10.1 Apart from this, if the order passed by the Government (Annexure-A) is seen, there is no condition regarding the regrant of the land under new tenure. Even in Annexure-B, calling upon the petitioners to deposit the amount of market price, there is no reference whatsoever to the re-grant of the lands under new tenure. Abruptly, while passing a formal order of re-grant, the Collector imposes a condition of new tenure. The reason given therefore is that the land was agricultural land when it was acquired. The reason for imposing the condition is not that the lands were of new tenure when they were acquired, but that the lands were agricultural lands. This reason is not contemplated in Clause 1(3) of G. R. of 1951. Therefore, Clause 1(3) of the Resolution dated 11-4-1951 cannot lend any support to the action of the Collector impugned herein. The agreement between the landlord and the Government does not speak of re-grant of land under new tenure. Differently put, re-grant with restricted or new tenure was not contemplated therein.
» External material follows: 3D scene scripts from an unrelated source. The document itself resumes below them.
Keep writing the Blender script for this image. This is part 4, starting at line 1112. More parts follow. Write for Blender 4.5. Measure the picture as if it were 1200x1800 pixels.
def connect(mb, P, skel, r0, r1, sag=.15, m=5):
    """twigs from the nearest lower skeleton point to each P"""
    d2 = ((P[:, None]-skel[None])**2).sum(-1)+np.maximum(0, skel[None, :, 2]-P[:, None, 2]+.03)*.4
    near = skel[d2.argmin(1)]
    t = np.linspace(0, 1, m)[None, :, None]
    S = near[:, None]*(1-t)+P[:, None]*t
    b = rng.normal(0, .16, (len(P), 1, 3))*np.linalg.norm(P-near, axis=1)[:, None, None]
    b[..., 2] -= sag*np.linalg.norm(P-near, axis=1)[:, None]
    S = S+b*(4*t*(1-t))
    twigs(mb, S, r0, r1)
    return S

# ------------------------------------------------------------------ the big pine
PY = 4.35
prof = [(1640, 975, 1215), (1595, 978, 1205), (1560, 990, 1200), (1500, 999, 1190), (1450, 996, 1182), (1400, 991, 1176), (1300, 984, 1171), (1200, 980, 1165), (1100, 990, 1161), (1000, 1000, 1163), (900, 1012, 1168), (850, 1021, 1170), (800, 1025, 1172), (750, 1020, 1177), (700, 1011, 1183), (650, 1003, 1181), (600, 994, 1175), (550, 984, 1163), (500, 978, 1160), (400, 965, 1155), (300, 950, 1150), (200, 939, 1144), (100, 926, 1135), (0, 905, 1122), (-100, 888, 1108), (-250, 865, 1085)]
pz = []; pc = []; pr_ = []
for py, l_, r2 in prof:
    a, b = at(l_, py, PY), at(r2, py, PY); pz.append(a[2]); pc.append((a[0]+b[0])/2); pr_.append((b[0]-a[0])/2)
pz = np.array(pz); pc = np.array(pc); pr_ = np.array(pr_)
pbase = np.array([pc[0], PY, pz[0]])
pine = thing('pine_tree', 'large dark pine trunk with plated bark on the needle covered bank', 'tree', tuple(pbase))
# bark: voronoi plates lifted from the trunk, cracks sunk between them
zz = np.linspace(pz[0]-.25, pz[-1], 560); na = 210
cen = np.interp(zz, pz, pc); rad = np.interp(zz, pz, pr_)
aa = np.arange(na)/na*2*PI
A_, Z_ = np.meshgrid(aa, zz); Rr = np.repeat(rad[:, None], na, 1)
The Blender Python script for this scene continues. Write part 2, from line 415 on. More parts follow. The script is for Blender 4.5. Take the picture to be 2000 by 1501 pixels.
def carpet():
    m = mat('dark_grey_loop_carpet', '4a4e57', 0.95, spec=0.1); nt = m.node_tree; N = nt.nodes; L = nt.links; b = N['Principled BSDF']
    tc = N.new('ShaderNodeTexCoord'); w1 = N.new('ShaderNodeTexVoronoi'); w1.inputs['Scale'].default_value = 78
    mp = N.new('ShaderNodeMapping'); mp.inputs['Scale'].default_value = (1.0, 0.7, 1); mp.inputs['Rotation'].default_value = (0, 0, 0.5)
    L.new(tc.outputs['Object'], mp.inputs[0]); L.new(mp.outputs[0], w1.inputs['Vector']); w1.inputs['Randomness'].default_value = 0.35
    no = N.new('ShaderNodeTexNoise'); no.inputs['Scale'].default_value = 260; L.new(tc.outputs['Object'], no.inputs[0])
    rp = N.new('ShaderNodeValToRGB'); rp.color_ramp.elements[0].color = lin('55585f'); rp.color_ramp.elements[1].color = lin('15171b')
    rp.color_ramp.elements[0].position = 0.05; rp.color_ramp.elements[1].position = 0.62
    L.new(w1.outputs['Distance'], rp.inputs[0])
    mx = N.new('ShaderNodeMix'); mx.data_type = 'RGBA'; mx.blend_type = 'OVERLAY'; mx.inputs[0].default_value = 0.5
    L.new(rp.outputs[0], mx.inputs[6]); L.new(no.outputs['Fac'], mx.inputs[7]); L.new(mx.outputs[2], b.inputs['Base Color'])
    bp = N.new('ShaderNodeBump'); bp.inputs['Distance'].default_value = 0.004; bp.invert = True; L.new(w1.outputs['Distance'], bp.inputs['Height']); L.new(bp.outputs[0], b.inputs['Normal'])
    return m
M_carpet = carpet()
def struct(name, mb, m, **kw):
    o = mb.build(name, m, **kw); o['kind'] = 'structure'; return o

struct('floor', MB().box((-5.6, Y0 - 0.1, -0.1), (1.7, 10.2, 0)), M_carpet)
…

10.2 The latter part of the clause providing that, ordinarily, the re-grant should be under the same tenure as the land was at the time of acquisition cannot be made applicable in the instant case. Even if it is applied, for the reasons stated above, the lands lost their nature of being lands of new tenure because of deduction of 1/3rd amount of compensation payable to the land owner and allocation of the said amount to the Government at the time of acquisition. Under the circumstances, the petition deserves to be allowed and the condition re-granting the land under new tenure in the order impugned herein deserves to be deleted from the order.
11. In the result, the petition is allowed. The impugned order re-granting the land would be read without the condition of re-granting the lands under new tenure. Subject to the above change, the order would stand to be effective. Rule is made absolute accordingly. No costs.